§ What you have to do
Give back exactly the lines from the beginning of the listing below to the line holding "return np.array([d[0] *", both ends included; the pictures stay out.

§ Dataset extract
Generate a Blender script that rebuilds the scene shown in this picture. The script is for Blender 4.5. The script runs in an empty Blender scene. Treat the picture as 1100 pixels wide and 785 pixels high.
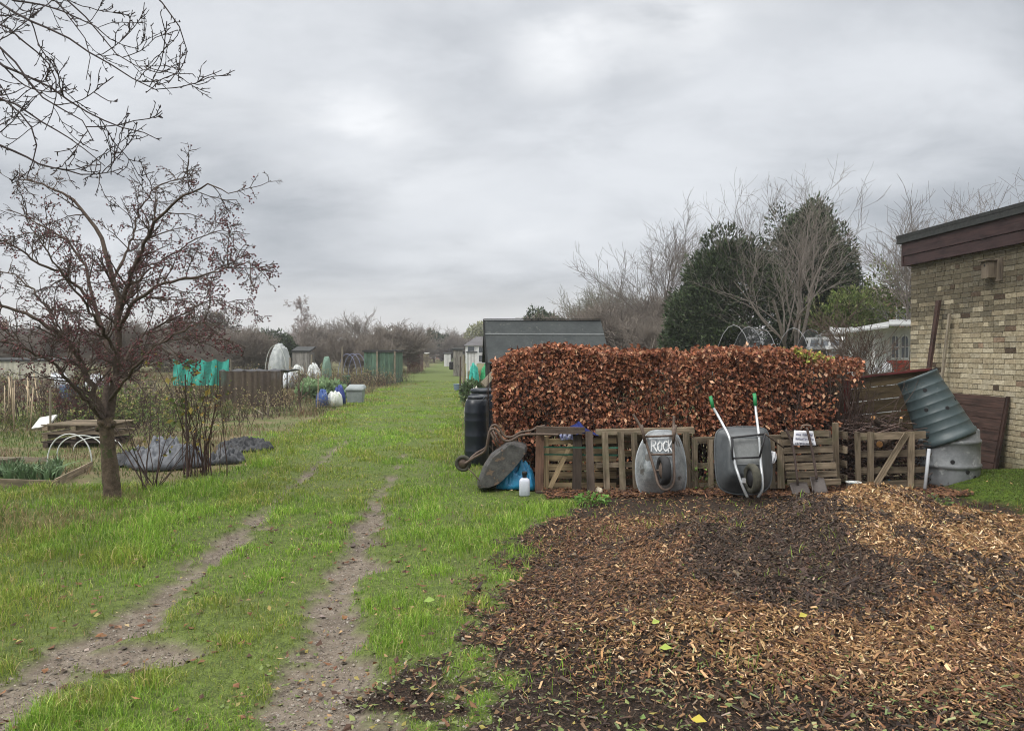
import bpy, math, random
import numpy as np
from mathutils import Vector, Matrix
random.seed(5)
rng = np.random.default_rng(11)
scn = bpy.context.scene
COL = scn.collection

# ------------------------------------------------------------------ camera model (26 mm phone lens, 1.7 m above the grass)
F, CX, CY, HZ, CAMH = 794.0, 550.0, 392.5, 379.0, 1.7
PIT = math.atan((CY - HZ) / F)
def at(u, v, Y):
    """world point at distance Y along the view axis for a position measured in the photograph"""
    a, b = (u - CX) / F, (CY - v) / F
    dx, dy, dz = a, math.cos(PIT) + b * math.sin(PIT), -math.sin(PIT) + b * math.cos(PIT)
    k = Y / dy
    return np.array([dx * k, Y, CAMH + dz * k])
def gnd(u, v):
    p = at(u, v, 1.0); d = p - np.array([0, 0, CAMH]); k = -CAMH / d[2]
    return np.array([d[0] * k, d[1] * k, 0.0])

# ------------------------------------------------------------------ numpy value noise
_P = rng.random((256, 256))
def vnoise(x, y):
    x = np.asarray(x, float); y = np.asarray(y, float)
    xi = np.floor(x).astype(int); yi = np.floor(y).astype(int)
    fx = x - xi; fy = y - yi
    fx = fx * fx * (3 - 2 * fx); fy = fy * fy * (3 - 2 * fy)
    g = lambda a, b: _P[a & 255, b & 255]
    return ((g(xi, yi) * (1 - fx) + g(xi + 1, yi) * fx) * (1 - fy) + (g(xi, yi + 1) * (1 - fx) + g(xi + 1, yi + 1) * fx) * fy)
def fbm(x, y, o=4):
    s, a, t = 0, 1.0, 0
    for i in range(o):
        s = s + a * vnoise(np.asarray(x) * 2 ** i + 17.3 * i, np.asarray(y) * 2 ** i + 9.1 * i); t += a; a *= .5
    return s / t
def sstep(a, b, x):
    t = np.clip((np.asarray(x, float) - a) / (b - a), 0, 1); return t * t * (3 - 2 * t)

# ------------------------------------------------------------------ meshes
def link(name, me, mat=None, parent=None, smooth=False):
    o = bpy.data.objects.new(name, me); COL.objects.link(o)
    if mat: me.materials.append(mat)
    if parent: o.parent = parent
    me.polygons.foreach_set('use_smooth', np.full(len(me.polygons), bool(smooth)))
    return o
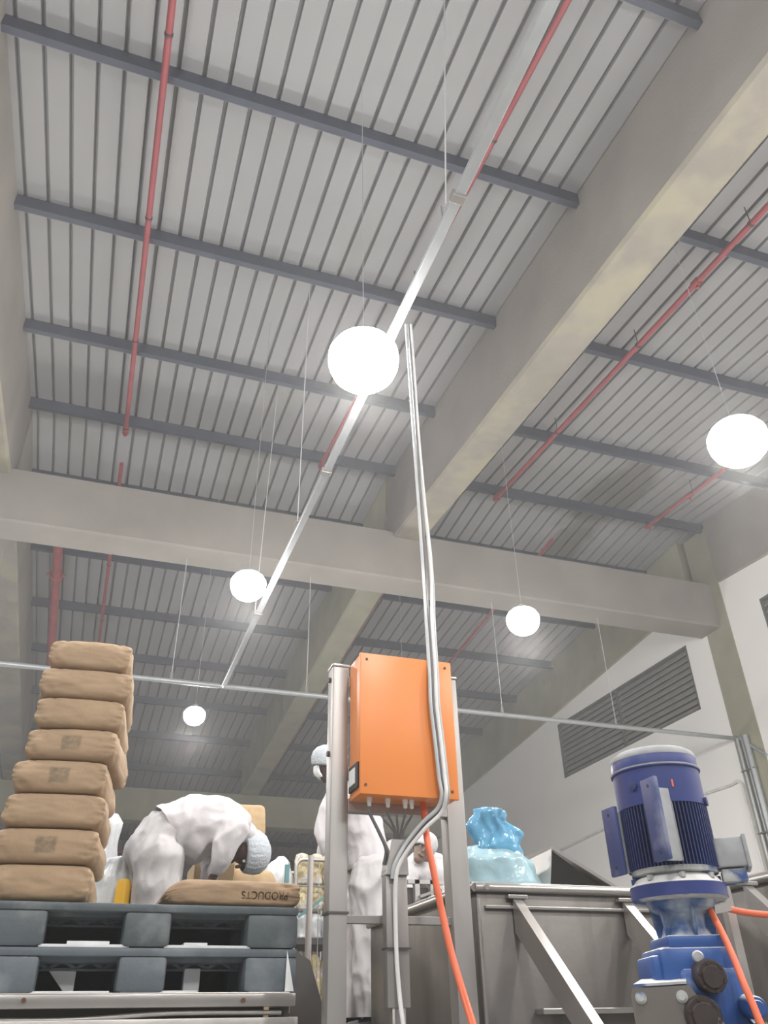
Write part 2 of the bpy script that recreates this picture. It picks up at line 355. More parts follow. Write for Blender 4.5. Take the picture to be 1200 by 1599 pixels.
# ------------------------------------------------------------------ red sprinkler pipes
def slope_pipe(x, ya, yb, r, label, drop=.30, x2=None, fit=(), head=None):
    x2 = x if x2 is None else x2
    t = thing('sprinkler_pipe', (x, ya, roofz(ya)-drop), label, 'pipe')
    bm = NB(); f = lambda y: Vector((x+(x2-x)*(y-ya)/(yb-ya), y, roofz(y)-drop+OFF))
    tube(bm, [f(ya), f(yb)], r, 12); bm_obj('pipe_run', bm, M['red'], t, 40)
    for y in fit:
        p = f(y); bm = NB(); d = (f(yb)-f(ya)).normalized()
        tube(bm, [p-d*.05, p+d*.05], r*1.45, 12); tube(bm, [p, p+Vector((0,0,-r-.045))], .014, 8); tube(bm, [p+Vector((0,0,-r-.045)), p+Vector((0,0,-r-.055))], .022, 8)
        bm_obj('sprinkler_head', bm, M['red'], t, 40)
    for k in range(int((yb-ya)/2.2)+1):
        if ya+.9+k*2.15 >= yb: continue
        p = f(ya+.9+k*2.15); bm = NB(); tube(bm, [p+Vector((0,0,r*.9)), (p.x, p.y, roofz(p.y)+OFF-.0)], .006, 6); tube(bm, [p+Vector((0,-.012,0)), p+Vector((0,.012,0))], r*1.2, 12)
        bm_obj('hanger', bm, M['dark'], t)
    return t
slope_pipe(-.50, 1.0, 10.7, .034, 'red sprinkler pipe along the roof at the upper left', fit=(10.6,))
def roofpt(px, py, drop):
    r = ray(px, py)
    # solve z = H0+S1*y - drop
    k = (H0-drop+OFF)/(r.z-S1*r.y); return r*k
pA = roofpt(890, 0, .3); pB = roofpt(466, 795, .3)
slope_pipe(pA.x, 1.0, 10.6, .030, 'red sprinkler pipe beside the pale cable conduit at the top', x2=pB.x, fit=(10.5,))
pA = roofpt(1200, 320, .3); pB = roofpt(712, 845, .3)
slope_pipe(pA.x, 1.0, 10.6, .036, 'long red sprinkler pipe right of the wide concrete beam', x2=pB.x, fit=(5.0, 10.5))
pA = roofpt(1105, 740, .3); pB = roofpt(940, 875, .3)
slope_pipe(pB.x, 4.0, 10.6, .030, 'short-looking red sprinkler pipe under the right-hand roof near the wall', x2=pB.x, fit=(9.3, 10.5))
slope_pipe(-.50, 11.5, 36, .034, 'faint red sprinkler pipe behind the cross beam, above the bag stack')
slope_pipe(7.6, 11.5, 36, .030, 'faint red sprinkler pipe beyond the cross beam toward the louvre wall')
slope_pipe(5.0, 11.5, 36, .030, 'faint red sprinkler pipe beyond the cross beam, above the orange cabinet')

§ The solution
Generate a Blender script that rebuilds the scene shown in this picture. The script is for Blender 4.5. The script runs in an empty Blender scene. Treat the picture as 1100 pixels wide and 785 pixels high.
import bpy, math, random
import numpy as np
from mathutils import Vector, Matrix
random.seed(5)
rng = np.random.default_rng(11)
scn = bpy.context.scene
COL = scn.collection

# ------------------------------------------------------------------ camera model (26 mm phone lens, 1.7 m above the grass)
F, CX, CY, HZ, CAMH = 794.0, 550.0, 392.5, 379.0, 1.7
PIT = math.atan((CY - HZ) / F)
def at(u, v, Y):
    """world point at distance Y along the view axis for a position measured in the photograph"""
    a, b = (u - CX) / F, (CY - v) / F
    dx, dy, dz = a, math.cos(PIT) + b * math.sin(PIT), -math.sin(PIT) + b * math.cos(PIT)
    k = Y / dy
    return np.array([dx * k, Y, CAMH + dz * k])
def gnd(u, v):
    p = at(u, v, 1.0); d = p - np.array([0, 0, CAMH]); k = -CAMH / d[2]
    return np.array([d[0] * k, d[1] * k, 0.0])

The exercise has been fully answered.